» TASK DESCRIPTION:
Retype all of the listing exactly, passing over any picture you find.

++++++++++

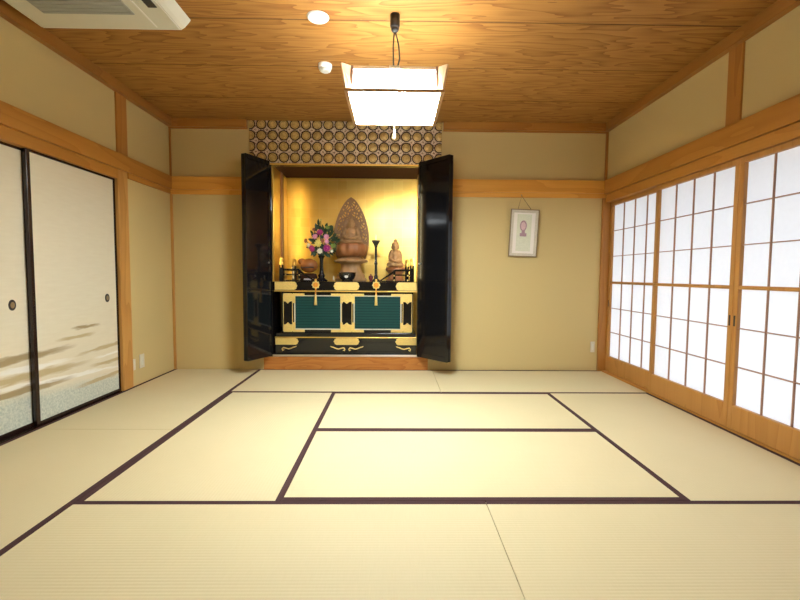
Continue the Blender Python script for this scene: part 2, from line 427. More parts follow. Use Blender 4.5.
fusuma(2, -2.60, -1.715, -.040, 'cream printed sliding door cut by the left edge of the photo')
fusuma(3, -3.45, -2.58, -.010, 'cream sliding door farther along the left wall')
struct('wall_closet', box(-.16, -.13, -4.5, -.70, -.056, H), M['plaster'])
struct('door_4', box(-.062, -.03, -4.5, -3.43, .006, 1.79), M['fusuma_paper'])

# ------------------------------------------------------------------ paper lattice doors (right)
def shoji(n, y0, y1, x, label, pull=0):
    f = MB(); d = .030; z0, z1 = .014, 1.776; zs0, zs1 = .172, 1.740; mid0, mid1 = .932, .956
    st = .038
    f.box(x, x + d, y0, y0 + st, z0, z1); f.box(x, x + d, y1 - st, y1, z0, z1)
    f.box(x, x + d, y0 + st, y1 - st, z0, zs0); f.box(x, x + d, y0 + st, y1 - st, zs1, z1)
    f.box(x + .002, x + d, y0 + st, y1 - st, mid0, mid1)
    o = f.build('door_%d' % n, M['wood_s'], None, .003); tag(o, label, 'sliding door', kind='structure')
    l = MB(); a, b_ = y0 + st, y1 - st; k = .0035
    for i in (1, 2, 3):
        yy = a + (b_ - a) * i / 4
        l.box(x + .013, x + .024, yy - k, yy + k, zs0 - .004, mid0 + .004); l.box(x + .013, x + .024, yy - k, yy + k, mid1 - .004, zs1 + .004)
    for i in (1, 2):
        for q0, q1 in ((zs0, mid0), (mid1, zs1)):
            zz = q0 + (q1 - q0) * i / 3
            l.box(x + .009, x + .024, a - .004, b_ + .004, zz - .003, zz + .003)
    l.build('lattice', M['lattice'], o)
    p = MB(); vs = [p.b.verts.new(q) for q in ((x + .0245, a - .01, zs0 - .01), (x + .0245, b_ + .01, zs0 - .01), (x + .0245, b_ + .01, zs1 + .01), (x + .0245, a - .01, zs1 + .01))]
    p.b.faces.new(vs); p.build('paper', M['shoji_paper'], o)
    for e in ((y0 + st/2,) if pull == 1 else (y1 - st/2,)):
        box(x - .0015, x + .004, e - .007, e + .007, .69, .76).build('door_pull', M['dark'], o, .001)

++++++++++

» FINAL ANSWER:
Continue the Blender Python script for this scene: part 2, from line 427. More parts follow. Use Blender 4.5.
fusuma(2, -2.60, -1.715, -.040, 'cream printed sliding door cut by the left edge of the photo')
fusuma(3, -3.45, -2.58, -.010, 'cream sliding door farther along the left wall')
struct('wall_closet', box(-.16, -.13, -4.5, -.70, -.056, H), M['plaster'])
struct('door_4', box(-.062, -.03, -4.5, -3.43, .006, 1.79), M['fusuma_paper'])

# ------------------------------------------------------------------ paper lattice doors (right)
def shoji(n, y0, y1, x, label, pull=0):
    f = MB(); d = .030; z0, z1 = .014, 1.776; zs0, zs1 = .172, 1.740; mid0, mid1 = .932, .956
    st = .038
    f.box(x, x + d, y0, y0 + st, z0, z1); f.box(x, x + d, y1 - st, y1, z0, z1)
    f.box(x, x + d, y0 + st, y1 - st, z0, zs0); f.box(x, x + d, y0 + st, y1 - st, zs1, z1)
    f.box(x + .002, x + d, y0 + st, y1 - st, mid0, mid1)
    o = f.build('door_%d' % n, M['wood_s'], None, .003); tag(o, label, 'sliding door', kind='structure')
    l = MB(); a, b_ = y0 + st, y1 - st; k = .0035
    for i in (1, 2, 3):
        yy = a + (b_ - a) * i / 4
        l.box(x + .013, x + .024, yy - k, yy + k, zs0 - .004, mid0 + .004); l.box(x + .013, x + .024, yy - k, yy + k, mid1 - .004, zs1 + .004)
    for i in (1, 2):
        for q0, q1 in ((zs0, mid0), (mid1, zs1)):
            zz = q0 + (q1 - q0) * i / 3
            l.box(x + .009, x + .024, a - .004, b_ + .004, zz - .003, zz + .003)
    l.build('lattice', M['lattice'], o)
    p = MB(); vs = [p.b.verts.new(q) for q in ((x + .0245, a - .01, zs0 - .01), (x + .0245, b_ + .01, zs0 - .01), (x + .0245, b_ + .01, zs1 + .01), (x + .0245, a - .01, zs1 + .01))]
    p.b.faces.new(vs); p.build('paper', M['shoji_paper'], o)
    for e in ((y0 + st/2,) if pull == 1 else (y1 - st/2,)):
        box(x - .0015, x + .004, e - .007, e + .007, .69, .76).build('door_pull', M['dark'], o, .001)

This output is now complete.